Les médias se sont beaucoup focalisés sur les quartiers et ses problèmes, mais ne les ont jamais envisagés de façon positive. Ça a créé beaucoup de défiance ici, en disant vous parlez de nous mais seulement en mal. C’est comme ça que beaucoup de jeunes n’écoutent plus les médias. Pareil pour certains politiques et personnages publics qui utilisent leur tribune pour mettre de l’huile sur le feu et semer la confusion entre rigorisme religieux et radicalisme violent. Ils parlent toujours de l’islam de façon très stigmatisante, on parle du voile, on parle du halal, des prières de rue, comme si on ne pouvait pas être un bon musulman et un bon Français à la fois. Je pense que ça a beaucoup participé à la radicalisation.

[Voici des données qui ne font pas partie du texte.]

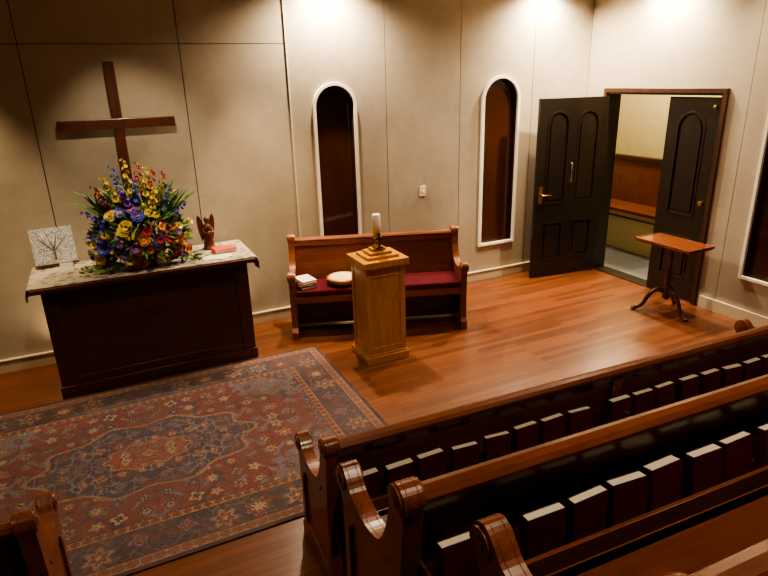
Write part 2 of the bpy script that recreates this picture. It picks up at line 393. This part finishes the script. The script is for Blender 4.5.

NS : En France il y a beaucoup de gens qui parlent de l’islam, qui parlent des musulmans, mais on ne donne pas beaucoup la parole aux musulmans qui vivent cet islam, et qui vivent en France en étant français. Je ne pense pas qu’en prenant la communauté musulmane en adversaire on va pouvoir régler ces histoires-là. Les gens de la communauté n’arrivent pas à comprendre pourquoi, à chaque fois qu’il y a un problème avec un dégénéré, on vient toujours taper sur l’ensemble de la communauté. Si les musulmans étaient tous des terroristes je pense qu’il n’y aurait plus d’habitants sur terre (rires). Un milliard six cents millions de gens... Mais plus c’est gros plus ça passe. Ceux qui se sentent réconfortés dans ce qu’ils disent sont les extrémistes des deux bords : « On vous l’avait dit, il faut taper encore plus fort ». Mais si la violence et les bombes réglaient quelque chose, ça se saurait. Il y a d’autres moyens. Il y a d’autres canaux à utiliser.